Now if laying on the board was tough, sitting on the board is pretty much a comedy act. Over and over, I sit up on the board, and when the tiniest movement of a wave comes around me, I'm already off. I thought I had some semblance of balance, but apparently not. Why did no one ever tell me that simply sitting on a board requires mass skill in itself - forget actually standing up on a board. The next 20 minutes or so are basically a montage of me sitting on the board, bumped by waves, my board turning over, feet flying up in the air, hands batting the board away so as to not acquire any laseratoins, splashing, spitting, and laughing so much that it makes all of this that much harder.

I finally realize that sitting on the board is just not the way to go for me. Nor is laying sideways to see the waves. Instead, laying on the board, facing the shore, and waiting for Maceo to tell me when a wave is coming is a much more effective plan. I try to ignore the other surfers who can obviously tell I'm new and have no idea what I'm doing, and am pretty much just getting in their way.

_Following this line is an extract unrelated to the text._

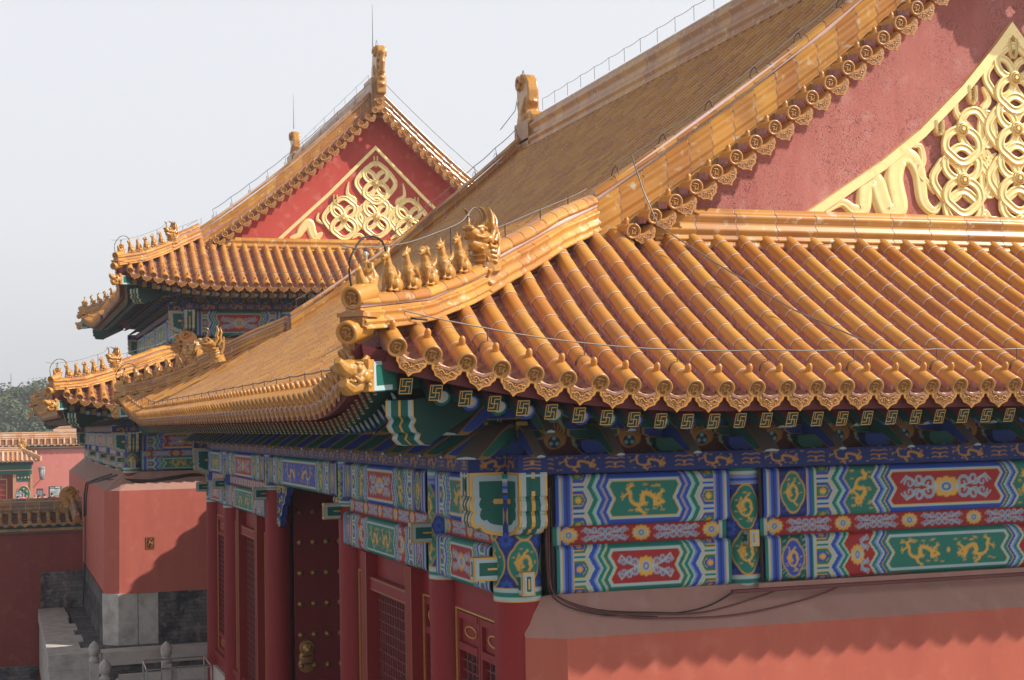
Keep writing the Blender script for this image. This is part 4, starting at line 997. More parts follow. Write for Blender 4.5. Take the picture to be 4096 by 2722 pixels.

The rest of the day goes a bit better, learning to watch and paddle as waves come, and simply riding them in body-board style. This part actually seems to work quite well for me. I don't know whether to aim right or left when I go with the wave, I just let Maceo tell me that. But riding them in works quite well for me; standing on a board, pfsh - who needs it? I always enjoyed body surfing in Hawaii, this is even better...perhaps I'll just stick with this....But no, that image of the surfer girl, the one who tells people, "Yeah, I surf. I go out about every week...no, I don't use a long board....the news said the surf is going to be great this weekend, I'm totally going out"...is stuck in my head. I wanted to learn how to surf, and gosh dangit I'm going to learn...I didn't come out here to body board.

The last hour of the morning I spend in the "white wash", attempting to "pop-up" on the board. Which turns out to be more like shallow body-boarding, legs flailing, feet getting cut up on shells, bashing against the board but never really making it up, and drinking a lot of salt water. But I can say for myself at this time, I would be a great knee-boarder. I'm a pro at getting my knees on the board and riding a wave. Even kneeling on one knee and one foot attempting to get up. Perhaps I will trade in my board for a boat and a knee board...oh wait, no, I'm here to learn how to surf.

3 hours later I am no surfer girl...I can't stand up on a board. But i can sit out in the water and watch waves and ride them in lying down. And I can kneel on my board when dropping in on a wave, er, foamy white wash breaking at shore. However, I am still triumphant. I am one step closer to being a surfer girl...I am on my way to learning and standing up on the waves and riding them in like the big boys.

(I've been out a few times since, and can happily say that I am now able to stand up on a board. Last night I was planning to actually try to ride the real waves, but the sky was overcast, the waves were choppy, and most of my time was spent trying not to be to swept down the shoreline and being taken out by a 9-foot board that probably weighs more than I do. )

One day soon I'll be able to strut proudly in my wetsuit, board under arm, knowing that I'm actually going out to ride the waves and cut through water with elegance and ease, instead of just being a poser with a borrowed surfboard and lots of bruises.